Italy's banks will also benefit from a measure in yesterday's supplementary fiscal package that allows the government to guarantee bank liabilities. Until now Italian banks have not issued government guaranteed debt. This should help the banks to refinance existing debt and strengthen liquidity because the government guaranteed bonds should be more attractive for refinancing operations in the repo market.
The European Commission changed its rules for guarantees over one year to reflect the fact that the value of a guarantee partly depends on the perceived credit quality of the guarantor. The Commission is not setting a price for sovereign guarantees of bank debt, but setting a minimum rate at which a guarantee will comply with state aid rules.
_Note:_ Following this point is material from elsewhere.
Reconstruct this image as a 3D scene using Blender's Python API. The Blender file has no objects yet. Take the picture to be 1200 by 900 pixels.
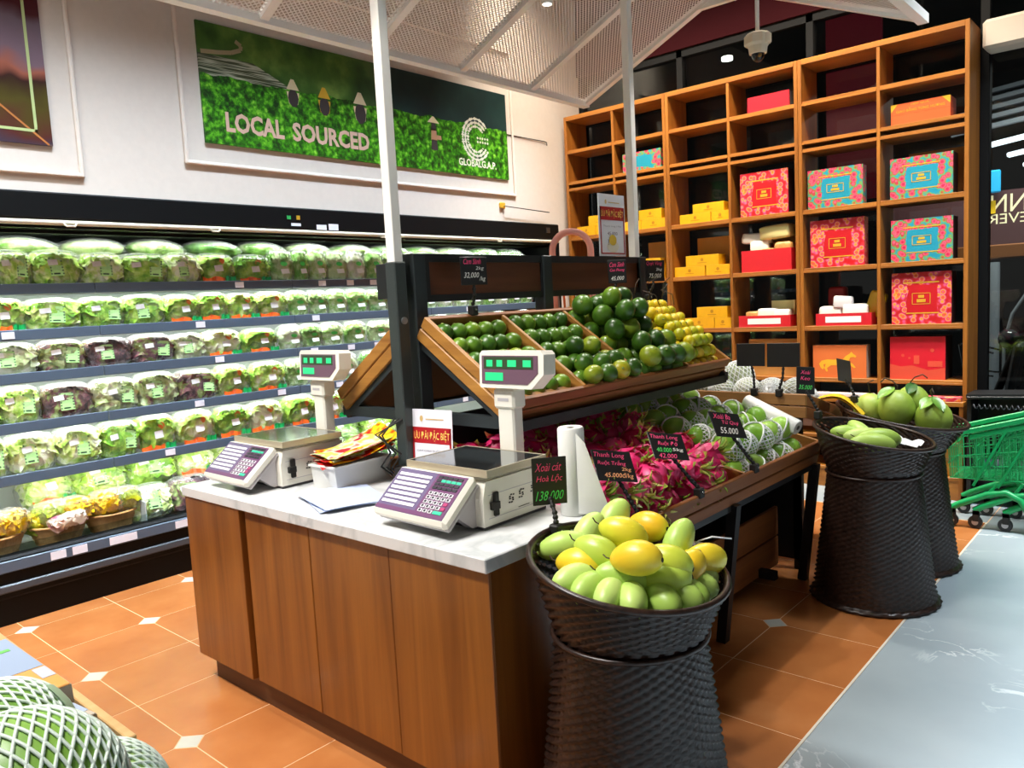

The rules take into account the relative credit default swap (CDS) spread of the bank compared with other European financial institutions, and the CDS spread of the guarantor relative to the median for EU Member States.
For example, the minimum cost of a guarantee for a bank in Germany with the same CDS spread as the iTraxx Financials would be 116bp, whereas the same bank in Portugal would pay 70bp for its sovereign guarantee. On Friday Portugal's five-year CDS spread was 1,025bp (three-year median of 243bp), compared with 91bp (three-year median of 39bp) for Germany, according to Fitch's CDS Pricing Service.
The difference in the minimum price of the guarantees is reduced by the European Commission formula's use of the median of CDS spreads over three years rather than the mean. If the mean were used the minimum price of the German guarantee would be about 80bp more than the Portuguese guarantee.